Et puis le recours à l’armée par un islamiste algérien comme Abderazak Mokri est de nature à heurter la scène politique algérienne sachant que c’est l’armée, les collègues et les supérieurs de l’actuel chef d’état-major Gaïd Salah qui ont avorté le processus électoral des années 90 qui allait donner le pouvoir au Front Islamique du Salut et qui a ouvert la voie à la décennie noire avec son lot d’horreur qui traumatise jusqu’à aujourd’hui la mémoire nationale.

Abderrazak Mokri invite en des termes à peine voilé les militaires algériens à procéder à un coup d’état contre Bouteflika.

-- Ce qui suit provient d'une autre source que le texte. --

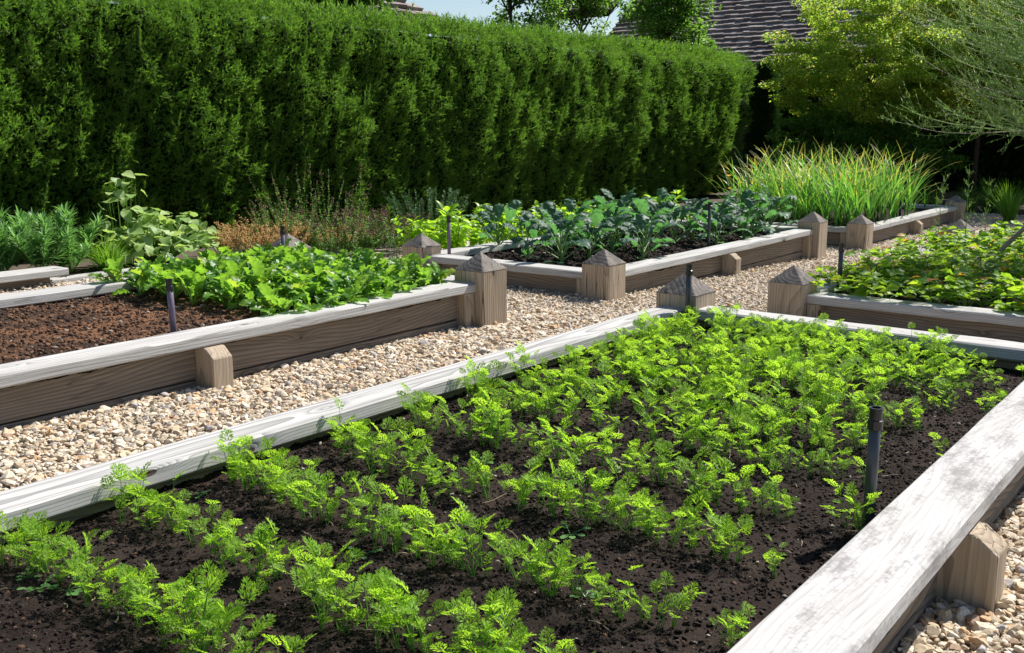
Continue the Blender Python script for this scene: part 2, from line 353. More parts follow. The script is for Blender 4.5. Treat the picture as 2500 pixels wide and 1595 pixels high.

L’affaire fut jugée si sérieuse que le chef d’état-major Gaïd Salah dont on connaît son peu d’appétence pour les médias et son goût prononcé pour le secret fut obligé d’intervenir et de rectifier certaines approches. Mais il le fait avec de tels gros sabots et une épaisse langue de bois qu’il insinue le contraire de sa pensée. Lorsque par exemple il affirme que l’institution militaire en Algérie « connaît ses limites, voire le cadre de ses missions constitutionnelles, qui ne peut en aucun cas être mêlée aux enchevêtrements des partis et des politiques, ou être immiscée dans des conflits qui ne la concernent ni de près ni de loin », il provoque un grand éclat de rires et d’incrédulité dans un pays où la création des profils présidentiels qui ont géré l’Algérie est un monopole de l’armée algérienne.

Et lorsqu’il affirme avec aplomb que «Il n’est autre tuteur pour l’Armée nationale populaire, digne héritière de l’Armée de libération nationale, que les orientations de son Excellence, le moudjahid, Monsieur le président de la République, chef suprême des forces armées, ministre de la Défense nationale», il plonge ses interlocuteurs dans un cinquième dimension et le pays sous la bourrasque d’une propagande d’Etat à laquelle personne ne croit, augmentant les incertitudes et les inquiétudes des Algériens et de leurs voisins face à la prochaine séquence politique algérienne.